La versione della premier
La versione della premier è chiara. “La Corte penale internazionale dopo mesi di riflessione – spiega la premier – emette un mandato di arresto internazionale nei confronti del capo della polizia giudiziaria di Tripoli, curiosamente la Corte lo fa proprio quando questa persona stava per entrare sul territorio italiano dopo che per 12 giorni aveva serenamente soggiornato in altri tre Stati europei. La richiesta di arresto della Procura della Corte Penale internazionale non è stata trasmessa al ministero italiano della Giustizia, come invece è previsto dalla legge, e per questo la Corte di Appello di Roma decide di non procedere alla sua convalida. A questo punto, piuttosto che lasciare questo soggetto libero sul territorio italiano, decidiamo di espellerlo e di rimpatriarlo immediatamente per ragioni di sicurezza, con un volo apposito, come accade in altri casi analoghi. Questa – conclude – è la ragione per la quale la Procura di Roma oggi indaga me, il sottosegretario Mantovano e due ministri”.
La nota dell’Anm
L’Anm, in una nota, ha però spiegato che dalla procura di Roma non è arrivato un vero e proprio avviso di garanzia nel senso classico del termine. Bensì una “comunicazione di avviso di iscrizione” come richiesto dalla legge in caso di denunce nei confronti dei ministri. “Si segnala, al fine di fare chiarezza, il totale fraintendimento da parte di numerosi esponenti politici dell’attività svolta dalla procura di Roma, la quale non ha emesso, come è stato detto da più parti impropriamente, un avviso di garanzia nei confronti della presidente Meloni e dei ministri Nordio e Piantedosi ma una comunicazione di iscrizione che è in sé un atto dovuto perché previsto dall’art. 6 comma 1 della legge costituzionale n. 1/89”.
Le reazioni politiche
La reazione politica non si è fatta attendere, con figure di spicco del centrodestra italiano, tra cui i vicepremier Antonio Tajani e Matteo Salvini, che hanno manifestato pieno sostegno alla Presidente Meloni, definendo l’indagine un attacco politico. Anche Raffaele Nevi, portavoce di Forza Italia, ha sollecitato una riforma della giustizia, criticando la presunta tendenza del sistema giudiziario ad essere utilizzato per fini politici. “Vergogna, vergogna, vergogna”, ha detto il vicepremier leghista. “Lo stesso procuratore che mi accusò a Palermo ora ci riprova a Roma con il governo di centrodestra”. Sulla stessa onda anche Tajani convinto che le accuse suonino “come una ripicca per la riforma della giustizia”.

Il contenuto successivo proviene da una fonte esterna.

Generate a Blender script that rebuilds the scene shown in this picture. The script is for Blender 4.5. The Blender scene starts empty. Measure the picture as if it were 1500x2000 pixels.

C’è infatti chi fa notare uno strano tempismo: “Più un fallo di reazione che un atto di garanzia – dice sui social la ministra dell’Università e della Ricerca, Anna Maria Bernini – Il governo non si fa intimidire da una parte di magistratura politicizzata”. Critico anche Carlo Calenda, che pure considera il caso Almasri un mezzo pasticcio: “Il Governo italiano ha combinato un disastro, raccontando un mare di balle agli italiani. Dopodiché che un Presidente del Consiglio venga indagato per un atto che risponde evidentemente ad una «ragione di Stato» (mai ammessa) è surreale e non accadrebbe in nessun altro paese occidentale. Si saldano così due errori e si riacutizza lo scontro tra poteri dello Stato. Non un bello spettacolo”.